Thursday, October 28, 2010

ON BUNKER BUSTERS - NEW AND OLD NEWS

 


by Walter Pincus  Tuesday, October 19, 2010; A13 

Outside of the nuclear weapons communities, little notice was paid last week to the announcement that authorization had finally come through to begin dismantling the last of the minivan-size B-53s, the most powerful thermonuclear bombs ever deployed in the active U.S. stockpile.
A terror weapon if there ever was one, the 10,000-pound B-53 was designed to deliver an explosion of nine megatons. That is the equivalent of 9 million pounds* of TNT, or 600 times the power of the bomb that destroyed Hiroshima.
Believe it or not, the last 50 B-53s were not retired from the active stockpile until 1997, and even then some were held as a "hedge" in case a new threat emerged.

*The equivalence was 9 million tons, not 9 million pounds. Note the corrrection at top of article

Rest here    B-53 at Wikipedia    My comments to Walter’s article are here:

Fact sheet on Pantex Plant from Nukewatch New Mexico   Pantex Plant at LASG.org

The B53 also played a prominent role in Project Chariot, and the book “The Fire Cracker Boys”.  In reading what Wikipedia had to say about the book, I need to state That I read the 1995 version,  the Wikipedia entry  asserts was been reissued in  2007  as The Firecracker Boys: H-Bombs, Inupiat Eskimos, and the Roots of the Environmental Movement). [ I just ordered the 2007 version]
Project Chariot was an attempt by Ed Teller to find a use for his pet project – the second generation thermonuclear high yield weapon, built over the objections of many including J. Robert Oppenheimer to build harbors, settling on “a site at the mouth of the Ogotoruk Creek near Cape Thompson, approximately 30 miles southeast of the Inupiat Eskimo village of Point Hope.”

A large thermonuclear Bomb was to blast the core depression, followed by three small bombs to excavate the entrance channel.  There were two reasons for this proposal: one to find a peaceful use for this device under the Plowshare Program – atoms for peace, and two, to circumvent an expected ban on nuclear testing – to find a way to continue testing by claiming “we are not testing, we are building harbors”. That fooled no one but the American public.

Project Chariot is important as it gave rise to NEPA, and the work done by the few University of Alaska scientists who opposed this ( all four were fired, but much later three were awarded honorary doctorates – one died in a very mysterious way during the height of the opposition), an event not attended the then President Wood) is considered by many to ne the very first Environmental Impact Statement ever performed, although it was not called as such.
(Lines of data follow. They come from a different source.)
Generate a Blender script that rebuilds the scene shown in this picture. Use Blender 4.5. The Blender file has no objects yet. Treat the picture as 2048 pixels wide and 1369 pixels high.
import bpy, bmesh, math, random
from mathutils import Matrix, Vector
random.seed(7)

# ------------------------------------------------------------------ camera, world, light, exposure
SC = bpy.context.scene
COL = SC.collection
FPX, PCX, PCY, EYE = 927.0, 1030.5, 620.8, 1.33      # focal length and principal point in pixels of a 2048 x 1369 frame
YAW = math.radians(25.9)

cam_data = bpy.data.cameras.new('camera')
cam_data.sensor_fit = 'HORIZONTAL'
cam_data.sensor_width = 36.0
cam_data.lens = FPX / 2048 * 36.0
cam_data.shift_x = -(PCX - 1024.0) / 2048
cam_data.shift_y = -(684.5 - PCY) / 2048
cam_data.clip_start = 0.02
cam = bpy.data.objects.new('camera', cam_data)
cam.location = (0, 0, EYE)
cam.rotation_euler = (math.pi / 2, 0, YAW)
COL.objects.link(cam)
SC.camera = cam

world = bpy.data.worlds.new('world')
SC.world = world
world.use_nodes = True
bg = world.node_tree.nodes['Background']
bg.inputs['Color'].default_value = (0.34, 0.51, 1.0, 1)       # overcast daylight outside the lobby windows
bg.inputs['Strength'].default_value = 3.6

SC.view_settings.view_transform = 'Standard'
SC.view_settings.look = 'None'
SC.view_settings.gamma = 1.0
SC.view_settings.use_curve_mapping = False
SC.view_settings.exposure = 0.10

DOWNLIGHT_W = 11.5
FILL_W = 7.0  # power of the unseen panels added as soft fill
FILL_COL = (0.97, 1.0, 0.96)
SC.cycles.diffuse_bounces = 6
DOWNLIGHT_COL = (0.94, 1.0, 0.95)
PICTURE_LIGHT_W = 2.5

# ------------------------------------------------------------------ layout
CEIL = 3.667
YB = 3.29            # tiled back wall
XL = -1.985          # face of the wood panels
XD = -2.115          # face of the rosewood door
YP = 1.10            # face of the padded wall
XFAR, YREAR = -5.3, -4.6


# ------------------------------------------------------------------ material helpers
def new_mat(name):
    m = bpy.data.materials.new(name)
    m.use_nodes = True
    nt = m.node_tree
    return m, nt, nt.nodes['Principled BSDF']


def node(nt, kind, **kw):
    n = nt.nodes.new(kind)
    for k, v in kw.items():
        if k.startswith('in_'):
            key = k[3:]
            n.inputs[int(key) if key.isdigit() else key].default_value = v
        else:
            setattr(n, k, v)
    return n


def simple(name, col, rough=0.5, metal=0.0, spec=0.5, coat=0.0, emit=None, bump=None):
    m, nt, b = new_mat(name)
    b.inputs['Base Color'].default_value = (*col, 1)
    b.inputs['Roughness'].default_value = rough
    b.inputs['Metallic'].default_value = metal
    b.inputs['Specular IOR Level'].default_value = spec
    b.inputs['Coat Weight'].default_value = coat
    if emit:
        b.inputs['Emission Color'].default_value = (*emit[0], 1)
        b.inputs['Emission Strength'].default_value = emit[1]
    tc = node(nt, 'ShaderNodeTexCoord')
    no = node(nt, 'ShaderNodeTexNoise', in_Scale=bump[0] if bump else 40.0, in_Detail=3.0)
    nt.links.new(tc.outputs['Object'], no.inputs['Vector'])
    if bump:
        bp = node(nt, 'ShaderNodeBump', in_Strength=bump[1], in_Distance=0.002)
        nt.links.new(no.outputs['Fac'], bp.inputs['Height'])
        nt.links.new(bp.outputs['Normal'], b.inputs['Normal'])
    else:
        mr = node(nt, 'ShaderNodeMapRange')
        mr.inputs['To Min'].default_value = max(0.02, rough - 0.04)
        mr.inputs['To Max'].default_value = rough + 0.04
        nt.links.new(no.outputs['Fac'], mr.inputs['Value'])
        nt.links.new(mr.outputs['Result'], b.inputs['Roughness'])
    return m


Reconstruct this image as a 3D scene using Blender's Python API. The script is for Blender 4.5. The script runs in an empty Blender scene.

The book itself actually started in 1987 from a grant to a movie for public television, but the worry that it “would antagonize … university president Wood”- and restrict U.S. government grants caused “the station to try to find a way to withdraw funding”.  The result was the book. I can highly recommend it as a window into the mindset of the various factions during the late 1950’s to 1960’s.